İddianamede, şüpheli Tüzer'in ayrıca Engin Çeber'in Metris Cezaevi'nde ölümüne ilişkin 16 Kasım 2009'da Bakırköy Meydanı'nda yapılan basın açıklaması eylemine de katıldığı belirtilerek, Tüzer'in 20 Kasım 2009'da Beşiktaş Dolmabahçe'de Adana'ya hareket etmek üzere toplanan ve basın açıklaması yapan gruba da dahil olduğu dile getirildi.

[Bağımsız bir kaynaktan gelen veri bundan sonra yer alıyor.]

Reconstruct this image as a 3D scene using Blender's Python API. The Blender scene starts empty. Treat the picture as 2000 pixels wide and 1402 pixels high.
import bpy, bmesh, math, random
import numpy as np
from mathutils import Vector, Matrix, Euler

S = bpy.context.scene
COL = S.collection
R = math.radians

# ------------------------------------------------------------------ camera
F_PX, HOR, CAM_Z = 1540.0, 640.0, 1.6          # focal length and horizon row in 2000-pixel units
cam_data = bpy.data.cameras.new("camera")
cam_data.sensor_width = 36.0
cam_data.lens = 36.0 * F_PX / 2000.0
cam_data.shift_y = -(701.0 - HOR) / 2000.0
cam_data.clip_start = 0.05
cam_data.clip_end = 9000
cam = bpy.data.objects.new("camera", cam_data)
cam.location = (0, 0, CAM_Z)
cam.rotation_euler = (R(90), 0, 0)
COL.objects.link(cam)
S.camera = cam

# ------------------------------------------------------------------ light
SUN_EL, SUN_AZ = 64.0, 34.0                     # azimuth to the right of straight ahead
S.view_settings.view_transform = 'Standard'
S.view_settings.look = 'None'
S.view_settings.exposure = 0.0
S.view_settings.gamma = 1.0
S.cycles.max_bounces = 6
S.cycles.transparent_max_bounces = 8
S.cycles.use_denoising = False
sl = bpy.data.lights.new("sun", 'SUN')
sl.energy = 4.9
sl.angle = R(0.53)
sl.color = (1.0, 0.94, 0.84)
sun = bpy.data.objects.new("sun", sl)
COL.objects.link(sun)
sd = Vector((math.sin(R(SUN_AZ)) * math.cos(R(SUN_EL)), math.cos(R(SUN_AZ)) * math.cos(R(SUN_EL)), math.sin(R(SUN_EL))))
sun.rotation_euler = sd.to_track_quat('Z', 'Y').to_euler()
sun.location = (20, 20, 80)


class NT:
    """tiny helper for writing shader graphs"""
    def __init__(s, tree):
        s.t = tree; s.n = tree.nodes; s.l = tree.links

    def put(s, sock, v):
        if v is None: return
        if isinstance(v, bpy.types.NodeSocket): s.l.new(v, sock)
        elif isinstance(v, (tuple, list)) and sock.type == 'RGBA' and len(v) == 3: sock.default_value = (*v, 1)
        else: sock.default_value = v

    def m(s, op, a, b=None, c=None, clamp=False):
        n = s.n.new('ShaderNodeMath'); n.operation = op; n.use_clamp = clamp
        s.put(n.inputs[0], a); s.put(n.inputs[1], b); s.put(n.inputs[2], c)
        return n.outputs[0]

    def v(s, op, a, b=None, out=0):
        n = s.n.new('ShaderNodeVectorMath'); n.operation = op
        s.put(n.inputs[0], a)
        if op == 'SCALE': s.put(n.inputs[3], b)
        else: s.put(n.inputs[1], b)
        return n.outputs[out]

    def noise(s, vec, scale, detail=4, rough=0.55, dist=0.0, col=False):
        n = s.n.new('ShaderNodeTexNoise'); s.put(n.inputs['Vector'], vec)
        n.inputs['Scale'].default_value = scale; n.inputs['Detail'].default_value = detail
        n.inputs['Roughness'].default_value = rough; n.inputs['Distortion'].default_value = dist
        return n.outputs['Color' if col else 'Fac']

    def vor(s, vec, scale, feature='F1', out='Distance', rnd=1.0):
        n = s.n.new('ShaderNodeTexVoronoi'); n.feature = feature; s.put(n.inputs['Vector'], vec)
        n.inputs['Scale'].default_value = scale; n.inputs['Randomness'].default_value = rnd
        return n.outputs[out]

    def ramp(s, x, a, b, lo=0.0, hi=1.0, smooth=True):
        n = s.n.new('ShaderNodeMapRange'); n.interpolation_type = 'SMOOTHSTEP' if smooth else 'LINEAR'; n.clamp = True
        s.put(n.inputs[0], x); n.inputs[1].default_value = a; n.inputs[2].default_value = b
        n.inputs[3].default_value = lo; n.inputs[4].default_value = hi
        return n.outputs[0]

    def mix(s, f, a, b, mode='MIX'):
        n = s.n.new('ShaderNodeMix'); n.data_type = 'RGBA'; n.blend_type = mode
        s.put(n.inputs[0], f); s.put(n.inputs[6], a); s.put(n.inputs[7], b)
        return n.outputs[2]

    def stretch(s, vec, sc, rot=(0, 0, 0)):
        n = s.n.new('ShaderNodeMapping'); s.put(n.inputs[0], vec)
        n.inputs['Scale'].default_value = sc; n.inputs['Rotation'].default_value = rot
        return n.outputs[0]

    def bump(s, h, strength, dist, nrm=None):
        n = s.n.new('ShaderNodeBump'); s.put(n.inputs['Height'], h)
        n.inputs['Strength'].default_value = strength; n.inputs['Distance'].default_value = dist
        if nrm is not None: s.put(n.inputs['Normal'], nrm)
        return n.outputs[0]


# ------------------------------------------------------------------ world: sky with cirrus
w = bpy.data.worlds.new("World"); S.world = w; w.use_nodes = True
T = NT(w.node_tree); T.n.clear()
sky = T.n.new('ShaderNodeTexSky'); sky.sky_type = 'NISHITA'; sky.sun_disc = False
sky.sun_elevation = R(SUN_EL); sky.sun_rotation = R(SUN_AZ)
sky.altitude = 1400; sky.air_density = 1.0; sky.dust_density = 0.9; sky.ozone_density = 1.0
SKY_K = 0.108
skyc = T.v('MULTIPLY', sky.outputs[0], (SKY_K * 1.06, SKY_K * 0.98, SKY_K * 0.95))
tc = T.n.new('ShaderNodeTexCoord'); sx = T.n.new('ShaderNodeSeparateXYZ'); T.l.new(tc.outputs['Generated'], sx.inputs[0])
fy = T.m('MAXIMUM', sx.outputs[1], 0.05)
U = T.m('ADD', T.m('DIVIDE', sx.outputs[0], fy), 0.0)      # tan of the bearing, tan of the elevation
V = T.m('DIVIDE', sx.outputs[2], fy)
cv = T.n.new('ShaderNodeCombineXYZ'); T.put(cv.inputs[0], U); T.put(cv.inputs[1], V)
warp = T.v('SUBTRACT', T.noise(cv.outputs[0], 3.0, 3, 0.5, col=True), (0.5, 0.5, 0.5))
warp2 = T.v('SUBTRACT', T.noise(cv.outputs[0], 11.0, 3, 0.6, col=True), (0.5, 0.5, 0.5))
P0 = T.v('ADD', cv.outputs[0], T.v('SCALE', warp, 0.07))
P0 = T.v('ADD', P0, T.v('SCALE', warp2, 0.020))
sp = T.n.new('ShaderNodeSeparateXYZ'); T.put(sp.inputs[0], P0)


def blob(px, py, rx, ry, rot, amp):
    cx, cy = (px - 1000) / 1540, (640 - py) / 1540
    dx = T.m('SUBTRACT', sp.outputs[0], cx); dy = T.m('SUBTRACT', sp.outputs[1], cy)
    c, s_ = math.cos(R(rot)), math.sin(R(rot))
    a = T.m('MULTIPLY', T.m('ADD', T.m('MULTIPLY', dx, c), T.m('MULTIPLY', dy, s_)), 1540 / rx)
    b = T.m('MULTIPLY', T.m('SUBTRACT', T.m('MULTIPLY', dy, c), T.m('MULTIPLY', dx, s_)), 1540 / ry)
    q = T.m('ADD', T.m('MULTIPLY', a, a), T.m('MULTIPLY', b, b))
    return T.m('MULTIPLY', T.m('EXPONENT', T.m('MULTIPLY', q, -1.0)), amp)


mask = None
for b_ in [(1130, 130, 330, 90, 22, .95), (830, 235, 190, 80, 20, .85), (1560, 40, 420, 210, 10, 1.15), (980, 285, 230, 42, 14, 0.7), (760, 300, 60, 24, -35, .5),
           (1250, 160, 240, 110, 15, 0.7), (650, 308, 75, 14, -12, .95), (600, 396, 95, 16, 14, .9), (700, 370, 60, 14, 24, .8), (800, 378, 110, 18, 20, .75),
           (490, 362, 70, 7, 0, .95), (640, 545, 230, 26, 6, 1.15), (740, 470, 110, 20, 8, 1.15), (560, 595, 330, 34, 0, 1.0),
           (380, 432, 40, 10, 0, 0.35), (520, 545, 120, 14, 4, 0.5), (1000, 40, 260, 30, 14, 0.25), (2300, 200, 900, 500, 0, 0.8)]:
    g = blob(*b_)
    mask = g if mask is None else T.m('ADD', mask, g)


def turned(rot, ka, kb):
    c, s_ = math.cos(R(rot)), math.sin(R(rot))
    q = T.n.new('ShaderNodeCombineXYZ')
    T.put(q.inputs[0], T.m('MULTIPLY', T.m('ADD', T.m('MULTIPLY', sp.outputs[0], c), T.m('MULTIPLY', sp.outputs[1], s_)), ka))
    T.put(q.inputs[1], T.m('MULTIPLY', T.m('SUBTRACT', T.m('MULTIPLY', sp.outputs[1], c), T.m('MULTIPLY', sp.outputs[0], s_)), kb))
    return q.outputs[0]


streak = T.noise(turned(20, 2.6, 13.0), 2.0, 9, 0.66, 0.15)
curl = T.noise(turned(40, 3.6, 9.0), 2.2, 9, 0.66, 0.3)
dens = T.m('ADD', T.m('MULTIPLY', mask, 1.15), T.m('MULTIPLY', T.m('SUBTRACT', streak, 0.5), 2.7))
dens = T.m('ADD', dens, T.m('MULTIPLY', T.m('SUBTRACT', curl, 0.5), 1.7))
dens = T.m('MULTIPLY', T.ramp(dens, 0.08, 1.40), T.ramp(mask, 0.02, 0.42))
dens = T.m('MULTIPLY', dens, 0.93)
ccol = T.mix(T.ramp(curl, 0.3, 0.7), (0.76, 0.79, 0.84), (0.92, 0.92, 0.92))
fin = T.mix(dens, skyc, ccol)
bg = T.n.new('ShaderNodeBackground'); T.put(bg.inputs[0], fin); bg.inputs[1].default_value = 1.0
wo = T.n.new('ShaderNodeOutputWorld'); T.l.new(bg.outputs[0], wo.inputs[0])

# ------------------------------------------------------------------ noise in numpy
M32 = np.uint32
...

Şüpheli Tüzer'in, 14 Ekim 2009'da istanbul Üniversitesi Beyazıt Yerleşkesi önünde yapılan basın açıklaması, 17 Aralık 2009'da İstanbul Üniversitesi'ndeki ABD karşıtı etkinlikler ve 'ücretsiz ulaşım isteme' pankartlarının açıldığı gösteride de yer aldığının tespit edildiği vurgulanan iddianamede, diğer şüpheliler Utku Aykar ve Berna Yılmaz'ın da çeşitli zamanlarda 10'u aşkın gösteri, yürüyüş ve benzeri etkinliklere katıldıklarının tespit edildiği kaydedildi.

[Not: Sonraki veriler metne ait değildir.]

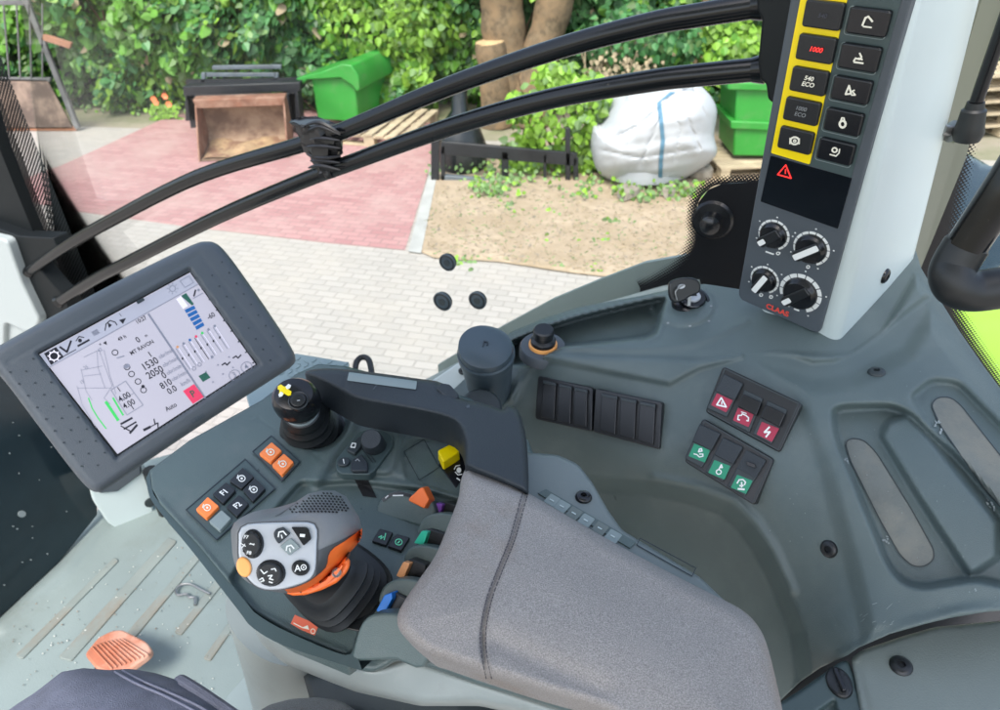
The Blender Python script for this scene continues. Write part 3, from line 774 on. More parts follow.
# black fork frames
fr = upright(500, 181); t = T('fork_frame', onz(505, 181, 0), 'low black steel frame with uprights standing in weeds beside the curb', 'steel frame')
mb = MB(); beam(mb, fr, (441, 148), (577, 160), 13, .05, 'black_steel'); mb.build('crossbeam', t, bevel=.006)
mb = MB(); beam(mb, fr, (441, 180), (578, 191), 9, .06, 'grey_steel'); mb.build('crossbeam', t, bevel=.006)
for x, y0, y1, w in ((435, 140, 181, 8), (443, 146, 184, 4), (505, 152, 186, 7), (576, 158, 194, 5), (568, 128, 188, 5), (545, 155, 188, 3)):
    mb = MB(); beam(mb, fr, (x, y0), (x, y1), w, .05, 'black_steel'); mb.build('upright', t, bevel=.006)
# stacked black frame behind + sack
fr = upright(470, 165); t = T('wrapped_post', onz(462, 165, 0), 'black plastic wrapped cone standing behind the black frame', 'wrapped post')
mb = MB(); c = onz(462, 166, 0); mb.lathe(c, (0, 0, 1), [(.28, 0), (.27, .2), (.2, .42), (.09, .6), (.06, .85), (.02, .95)], 'plastic_sack', 16); o = mb.build('wrap', t)
for v in o.data.vertices: v.co += Vector((random.gauss(0, .012), random.gauss(0, .012), 0))
# bulk bag
gB = onz(655, 190, 0); DB = proj(gB)[2]; fr = Fr(gB + Vector((0, .3, 0)), (0, 1, 0))
outl = spl([(594, 128), (592, 150), (598, 172), (617, 184), (650, 189), (668, 187), (690, 176), (708, 164), (717, 152), (714, 135), (717, 112), (712, 98), (704, 91), (686, 88), (672, 86), (655, 89), (630, 99), (616, 108), (603, 128)], 4, True)
t = T('bulk_bag', gB, 'full white woven bulk bag with a blue strap on the bare soil', 'bulk bag'); mb = MB()
class BagR(Relief):
    def D(s, X, Y):
        X = np.asarray(X, float); Y = np.asarray(Y, float); k = np.clip(sdf(X, Y, s.poly) / 42, 0, 1); b = .5 * np.sqrt(1 - (1 - k) ** 2)
        w = .006 * np.sin(X * .05 + Y * .24 + 2 * np.sin(X * .04)) + .004 * np.sin(X * .3 - Y * .12 + 1.5 * np.sin(X * .07)) - sum(1.5 * a_ * np.exp(-(ldist(X, Y, L_) / (w_ * .7)) ** 2) for L_, a_, w_ in [([(675, 95), (640, 125), (610, 140)], .02, 2.5), ([(668, 100), (655, 130), (640, 165)], .014, 2), ([(682, 96), (690, 125), (700, 150)], .02, 2.5), ([(690, 92), (708, 118)], .02, 2), ([(600, 150), (640, 158), (700, 148)], .014, 2.5), ([(605, 120), (640, 108), (668, 98)], .018, 2.5), ([(610, 172), (650, 176), (690, 168)], .012, 2.5), ([(672, 100), (680, 130), (676, 160)], .012, 1.8)]) + .003 * np.sin(Y * .55 + X * .09)
        top = np.exp(-((X - 672) ** 2 / 400 + (Y - 90) ** 2 / 500)); w = w + .016 * top * np.sin(np.arctan2(Y - 80, X - 674) * 14)
        return planeD(fr.o, fr.n)(X, Y) - b - w * np.clip(k * 3, 0, 1)
bag = BagR([tuple(p) for p in outl], None, (), 2.5); bag.mesh(mb, 'bag_white', backdir=(0, .5, 0)); bb = bvh_of(mb)
# round rear half
mb2 = MB(); c = fr.px(655, 140); mb.lathe(Vector((c.x, c.y + .1, .02)), (0, 0, 1), [(.3, 0), (.52, .05), (.56, .3), (.52, .6), (.36, .82), (.1, .9)], 'bag_white', 28, flat=.75)
mb.build('sack', t)
mb = MB(); drape(mb, [(661, 101), (663, 118), (665, 140), (663, 160), (662, 188), (658, 188), (659, 160), (661, 140), (659, 120), (657, 103), (670, 92), (676, 92)], bb, .012, 'bag_blue', 2); mb.build('strap', t)
mb = MB(); mb.tube([fr.px(672, 92) + Vector((0, -.25, 0)), fr.px(676, 84) + Vector((0, -.2, 0)), fr.px(690, 82) + Vector((0, -.1, 0)), fr.px(694, 92)+ Vector((0, -.25, 0))], .018, 'bag_white', 8); mb.build('lifting_loop', t)
# stones / wood block beneath
for k, (x, y, s, lb) in enumerate([(628, 198, .12, 'weathered wooden block under the left side of the bulk bag'), (668, 196, .09, 'small stone at the foot of the bulk bag'), (702, 178, .13, 'rough block on the soil right of the bulk bag')]):
    mb = MB(); c = onz(x, y, 0); mb.lathe(c, (0, 0, 1), [(s * .8, 0), (s, s * .3), (s * .9, s * .8), (s * .5, s * 1.1)], 'stone', 10, sq=.5, flat=.8)
    o = mb.build('stone' if k else 'wood_block')
    for v in o.data.vertices: v.co += Vector((random.gauss(0, .01),) * 3)
    tag(o, lb, 'stone' if k else 'wood block')
# far-right pallet stack seen through the rear window
pr = onz(985, 140, 0)
for k in range(5):
    t = pallet('pallet in the stack seen through the rear window, tier %s from the ground' % ['first', 'second', 'third', 'fourth', 'fifth'][k], pr + Vector((.2, .5, .146 * k)), (1, .2, 0), (-.2, 1, 0), 1.2, .8, 'pallets stacked beyond the rear window')
# ------------------------------------------------------------------ directions of the tractor
AX = Vector((.78, -.62, 0)).normalized()          # towards the rear of the tractor
NO = Vector((.62, .78, 0)).normalized()           # out through the right side window
ZF = 1.4
# ------------------------------------------------------------------ window glass and its fittings
pR = at(770, 40, .85)
WN = Vector((.422, .906, 0)).normalized(); WX = Vector((.906, -.422, 0)).normalized()
def side_plane(d): return Fr(WN * d + Vector((0, 0, 2)), WN, WX)
dR = pR.dot(WN); GL = side_plane(dR + .13)
t = T('side_window', GL.px(450, 330), 'large clear side window above the console with a black printed corner', 'window')
mb = MB(); gpoly = [(12, -60), (860, -60), (850, 330), (700, 300), (640, 330), (480, 380), (300, 400), (100, 360), (60, 330)]
mb.prism(GL, gpoly, -.004, 0, 'window_glass'); mb.build('glass_pane', t, smooth=False)
# frit: solid corner plus dotted fade band
inner = [(760, 182), (722, 184), (708, 190), (698, 203), (696, 220), (697, 240), (690, 258), (676, 272), (655, 284), (640, 288)]
mb = MB(); sol = inner + [(640, 325), (860, 330), (860, 182)]
mb.prism(GL, sol, .001, .003, 'frit'); mb.build('printed_border', t, smooth=False)
def band(poly_in, poly_out, fr, h, name, parent, m='frit_dots', f0=0, f1=1):
    a = [fr.px(x, y, h) for x, y in poly_in]; b = [fr.px(x, y, h) for x, y in poly_out]; n = len(a)
    mb = MB(); V = a + b; mb.add(V, [[i, i + 1, n + i + 1, n + i] for i in range(n - 1)], m); o = mb.build(name, parent, smooth=False)
    U = [(v - fr.o).dot(fr.x) for v in V]; W = [(v - fr.o).dot(fr.y) for v in V]; uv_fade(o, U, W, [f0] * n + [f1] * n); return o
sin_ = spl(inner, 4); out_ = spl([(760, 169), (716, 172), (696, 180), (684, 196), (681, 220), (681, 238), (675, 250), (664, 261), (645, 272), (634, 276)], 4)
band(sin_, out_, GL, .002, 'dotted_border', t)
lip_in = spl([(690, 262), (660, 283), (620, 302), (560, 322), (500, 345), (440, 372)], 5); lip_out = spl([(692, 248), (645, 262), (600, 280), (552, 300), (500, 328), (428, 368)], 5)
o = band(lip_in, lip_out, GL, .0015, 'dotted_sill_border', t)
for i, a in enumerate(o.data.attributes['fade'].data): a.value = .72 + .2 * (i >= len(o.data.vertices) // 2)
for x, y, r in ((448, 262, 8.5), (443, 301, 9.5), (478, 300, 9)):
    c = GL.px(x, y); D = proj(c)[2]; rr = r * D / FPX; mb = MB()
    mb.lathe(c, -WN, [(rr * .8, -.008), (rr, -.005), (rr, .002), (rr * .95, .005), (rr * .8, .006), (rr * .74, .003), (.001, .003)], 'rubber', 24)
    mb.lathe(c, -WN, [(rr * .99, .0), (rr * 1.08, .001), (rr * 1.08, .004), (rr, .005)], 'cup_grey', 24); mb.lathe(c + WN * .0, WN, [(rr * .4, -.006), (rr * .4, .012), (.001, .014)], 'dark_plastic', 12); mb.build('rubber_stop', t)
c = GL.px(713, 219); mb = MB(); mb.lathe(c, -WN, [(.034, 0), (.034, .006), (.03, .01), (.018, .012), (.016, .03), (.01, .034), (.001, .035)], 'black_gloss', 28); mb.build('hinge_knob', t)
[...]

İddianamede, şüpheli Aykar'ın, eski İçişleri Bakanı Mehmet Ağar'ı protesto etmek amacıyla Fatih'teki Sultanahmet Adliyesi önünde 'Bin operasyonun hesabını vereceksin. Susurluk devlettir, Mehmet Ağar tutuklansın' yazılı 'Halk Cephesi' imzalı pankart açılarak yapılan basın açıklamasına da katıldığı öne sürüldü.

-CEZA İSTEMLERİ-

Şüphelilerden Berna Yılmaz'ın da 10'u aşkın eylemle beraber NATO ve Dünya Bankası'nı protesto ve TEKEL işçilerinin başlattığı greve destek verilmesi amacıyla gerçekleştirilen yürüyüşlere katıldığı anlatılan iddianamede, 3 şüphelinin DHKP/C terör örgütünün alt yapılanması olan 'Halk Cephesi' ve 'Gençlik Federasyonu' isimli oluşumların düzenlemiş olduğu birden fazla eyleme katıldıkları ve şüphelilerin eylemlerinin bir bütün olarak değerlendirildiğinde örgüt üyesi olarak nitelenmesi gerektiği aktarıldı.

İddianamede, Ferhat Tüzer, Berna Yılmaz ve Utku Aykar'ın 'DHKP/C terör örgütü üyesi olmak' ve 'terör örgütü propagandası yapmak' suçlarından dolayı toplam 6 ile 15'er yıl arasında çeşitli hapis cezalarına çarptırılmaları istendi.

İstanbul 10. Ağır Ceza Mahkemesince iddianamenin kabul edilmesi üzerine davanın görülmesine önümüzdeki günlerde başlanacak.